Very Esoteric Queries
If you search for “Scamander”, you’ll get an idea of what I mean.
It’s a river in Turkey, known today as Karamenderes. In the Iliad, Achilles who is known for his mood swings, gets so goddamn angry he picks a fight with the river Scamander, known as Xanthos by the gods (yeah, I don’t get it either). More recently, Newt Scamander is also some J.K. Rowling character.
There just aren’t any good results for Scamander. If you scroll down quite a bit you may find a passage in Cratylus by Plato where Socrates is appealing to the wisdom of the Iliad to make a point about names and their relationship to what they represent, but that’s the absolute highlight of the search results.
You get better results if you qualify the search as “scamander iliad”, or “newt scamander”, but this is a tricky one. It hopefully will improve as I index further.
To be fair, there really aren’t any good results on google either. Just storefronts shilling Harry Potter merchandise, but that’s to be expected.
Political Extremism, and Other Distasteful Content
There has always been some amount of results where the author is frothing at the mouth over cultural marxists or the jews or Trump or various culture wars nonsense, but that’s just the nature of the Internet in the 2020s. For a while it felt like I was getting too many of these results, even in queries it really shouldn’t show up, but it seems to have settled down a bit.
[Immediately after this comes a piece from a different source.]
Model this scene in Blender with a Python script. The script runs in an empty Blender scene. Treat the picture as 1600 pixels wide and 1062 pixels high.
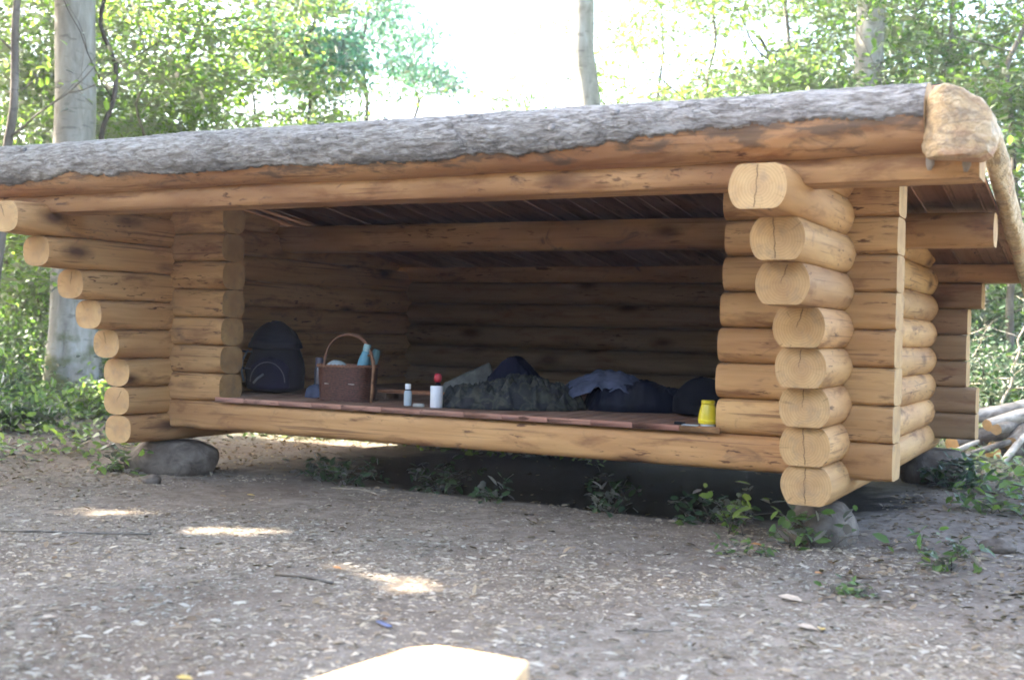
import bpy, math, random
import numpy as np
from mathutils import Vector, Matrix, noise
random.seed(7); RNG = np.random.default_rng(7)
S = bpy.context.scene
COL = S.collection
G = -0.375                                    # ground level (sill underside is z = 0)

# ------------------------------------------------------------------ camera
cam_d = bpy.data.cameras.new('camera'); cam = bpy.data.objects.new('camera', cam_d); COL.objects.link(cam)
YAW, PITCH, ROLL = 0.4849, -0.0073, 0.0228
cy, sy, cp, sp = math.cos(YAW), math.sin(YAW), math.cos(PITCH), math.sin(PITCH)
fwd = Vector((-sy*cp, cy*cp, sp)); rgt = Vector((cy, sy, 0)); up = rgt.cross(fwd)
r2 = math.cos(ROLL)*rgt + math.sin(ROLL)*up; u2 = -math.sin(ROLL)*rgt + math.cos(ROLL)*up
M = Matrix((r2, u2, -fwd)).transposed().to_4x4(); M.translation = Vector((1.1789, -6.9654, 0.8235))
cam.matrix_world = M
cam_d.sensor_width = 36; cam_d.lens = 1822.6/1600*36
cam_d.clip_end = 600; cam_d.clip_start = 0.05
cam_d.dof.use_dof = True; cam_d.dof.focus_distance = 8.3; cam_d.dof.aperture_fstop = 1.9
S.camera = cam

# ------------------------------------------------------------------ sky, sun, exposure
SUN = Vector((-0.72, -0.05, 0.70)).normalized()
w = bpy.data.worlds.new('World'); S.world = w; w.use_nodes = True
nt = w.node_tree; nt.nodes.clear()
sky = nt.nodes.new('ShaderNodeTexSky'); sky.sky_type = 'NISHITA'; sky.sun_disc = False
sky.sun_elevation = math.asin(SUN.z); sky.sun_rotation = math.atan2(SUN.x, SUN.y)
sky.air_density = 1.0; sky.dust_density = 3.5; sky.ozone_density = 1.0
bg = nt.nodes.new('ShaderNodeBackground'); bg.inputs['Strength'].default_value = 0.15
wo = nt.nodes.new('ShaderNodeOutputWorld')
nt.links.new(sky.outputs[0], bg.inputs[0]); nt.links.new(bg.outputs[0], wo.inputs[0])
sl = bpy.data.lights.new('sun', 'SUN'); sl.energy = 5.0; sl.angle = math.radians(0.5); sl.color = (1.0, .93, .82)
so = bpy.data.objects.new('sun', sl); COL.objects.link(so)
so.rotation_euler = SUN.to_track_quat('Z', 'Y').to_euler(); so.location = (8, 12, 30)
S.view_settings.view_transform = 'Standard'; S.view_settings.look = 'None'
S.view_settings.gamma = 1; S.view_settings.use_curve_mapping = False
S.view_settings.exposure = 3.4
S.render.engine = 'CYCLES'
S.cycles.max_bounces = 6; S.cycles.diffuse_bounces = 2; S.cycles.transmission_bounces = 4
S.cycles.filter_width = 1.7

# ------------------------------------------------------------------ helpers
def mesh_np(name, V, F, mat=None, smooth=False, midx=None):
    """V (n,3), F list of arrays/lists of same-length or mixed polygons"""
    me = bpy.data.meshes.new(name)
    V = np.asarray(V, dtype=np.float32)
    if isinstance(F, np.ndarray):
        nf, k = F.shape; loops = F.ravel(); starts = np.arange(nf)*k; tot = np.full(nf, k)
    else:
        tot = np.array([len(f) for f in F]); starts = np.concatenate(([0], np.cumsum(tot)[:-1])); loops = np.concatenate([np.asarray(f) for f in F]); nf = len(F)
    me.vertices.add(len(V)); me.vertices.foreach_set('co', V.ravel())
    me.loops.add(len(loops)); me.loops.foreach_set('vertex_index', loops.astype(np.int32))
    me.polygons.add(nf); me.polygons.foreach_set('loop_start', starts.astype(np.int32)); me.polygons.foreach_set('loop_total', tot.astype(np.int32))
    if mat is not None:
        for m_ in (mat if isinstance(mat, (list, tuple)) else [mat]): me.materials.append(m_)
    if midx is not None: me.polygons.foreach_set('material_index', np.asarray(midx, dtype=np.int32))
    me.update(calc_edges=True); me.validate()
    if smooth: me.polygons.foreach_set('use_smooth', np.ones(nf, dtype=bool))
    return me
def link(name, me, parent=None, loc=(0,0,0), rot=(0,0,0)):
    o = bpy.data.objects.new(name, me); COL.objects.link(o)
    o.location = loc; o.rotation_euler = rot
    if parent: o.parent = parent
    return o
def tag(o, label=None, cat=None, group=None, kind=None):
    if label: o['label'] = label
    if cat: o['category'] = cat
    if group: o['group'] = group
    if kind: o['kind'] = kind
    return o
def thing(name, label, cat, loc=(0,0,0), rotz=0, group=None):
    return tag(link(name, None, None, loc, (0,0,rotz)), label, cat, group)
def join(parts):
    """parts: list of (V,F) -> one (V,F list)"""
    Vs, Fs, n = [], [], 0
    for V, F in parts:
        V = np.asarray(V, float); Vs.append(V)
        for f in F: Fs.append([i+n for i in f])
        n += len(V)
    return np.concatenate(Vs), Fs
def box(x0,x1,y0,y1,z0,z1,b=0.0):
    if b <= 0:
        V = [(x,y,z) for x in (x0,x1) for y in (y0,y1) for z in (z0,z1)]
        return np.array(V,float), [[0,1,3,2],[4,6,7,5],[0,4,5,1],[2,3,7,6],[0,2,6,4],[1,5,7,3]]
    # chamfered along all edges (24 verts)
    V=[]; c=[(x0,x1),(y0,y1),(z0,z1)]
    idx={}
    for ix in (0,1):
        for iy in (0,1):
            for iz in (0,1):
                p=[c[0][ix],c[1][iy],c[2][iz]]; s=[1-2*ix,1-2*iy,1-2*iz]
                for ax in range(3):
                    q=[p[k]+(s[k]*b if k!=ax else 0) for k in range(3)]
                    idx[(ix,iy,iz,ax)]=len(V); V.append(q)
    F=[]
    for ax in range(3):
        o=[k for k in range(3) if k!=ax]
        for s in (0,1):
            f=[]
            for a,b2 in ((0,0),(1,0),(1,1),(0,1)):
                k=[0,0,0]; k[ax]=s; k[o[0]]=a; k[o[1]]=b2
                f.append(idx[(k[0],k[1],k[2],ax)])
            flip = (s==0) ^ (ax==1)
            F.append(f[::-1] if flip else f)
    for ax in range(3):
        o=[k for k in range(3) if k!=ax]
        for a in (0,1):
            for b2 in (0,1):
                k0=[0,0,0]; k1=[0,0,0]; k0[o[0]]=k1[o[0]]=a; k0[o[1]]=k1[o[1]]=b2; k1[ax]=1
                F.append([idx[(*k0,o[0])],idx[(*k1,o[0])],idx[(*k1,o[1])],idx[(*k0,o[1])]])
    for ix in (0,1):
        for iy in (0,1):
            for iz in (0,1): F.append([idx[(ix,iy,iz,0)],idx[(ix,iy,iz,1)],idx[(ix,iy,iz,2)]])
    return np.array(V,float), F
def tube(pts, radii, n=8, cap=True, twist=0):
    pts=[Vector(p) for p in pts]; V=[]; F=[]
    N=len(pts); ref=Vector((0,0,1)) if abs((pts[-1]-pts[0]).normalized().z)<.9 else Vector((1,0,0))
    for i,p in enumerate(pts):
        d=(pts[min(i+1,N-1)]-pts[max(i-1,0)]).normalized()
        a=d.cross(ref)
        if a.length<1e-4: a=d.orthogonal()
        a.normalize(); b=d.cross(a).normalized(); ref = a.cross(d).normalized()
        r=radii[i] if hasattr(radii,'__len__') else radii
        for k in range(n):
            t=2*math.pi*k/n+twist*i; V.append(tuple(p+(a*math.cos(t)+b*math.sin(t))*r))
    for i in range(N-1):
        for k in range(n):
            k2=(k+1)%n; F.append([i*n+k,i*n+k2,(i+1)*n+k2,(i+1)*n+k])
    if cap: F.append(list(range(n))[::-1]); F.append([(N-1)*n+k for k in range(n)])
    return np.array(V), F
def lathe(prof, n=24, sx=1, sy=1):
    V=[];F=[]
    for r,z in prof:
        for k in range(n):
            t=2*math.pi*k/n; V.append((r*math.cos(t)*sx, r*math.sin(t)*sy, z))
    for i in range(len(prof)-1):
        for k in range(n):
            k2=(k+1)%n; F.append([i*n+k,i*n+k2,(i+1)*n+k2,(i+1)*n+k])
    F.append(list(range(n))[::-1]); F.append([(len(prof)-1)*n+k for k in range(n)])
    return np.array(V),F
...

In general, I do not believe it is my job to police other peoples’ ideas, no matter how much I disagree with them. Thought-policing is far greater evil than disagreeable ideas.
At the same time I don’t want my search engine to become the go-to search engine for extremists. That’s not a good look. But I’ll cross that bridge when I come to it.
So far I’m doing nothing as long as they aren’t doing bait-and-switch tactics that cause them to show up in innocent queries. If I find something especially distasteful I might just blacklist the site.
I’ve employed a similar tactic toward porn, escort sites, and the like. If I find them while searching for something innocent, I’m blacklisting them; but I’m not going out of my way to make sure they don’t exist anywhere in the index, as even if I wanted to, that’s just not feasible. There is a lot of smut on the Internet.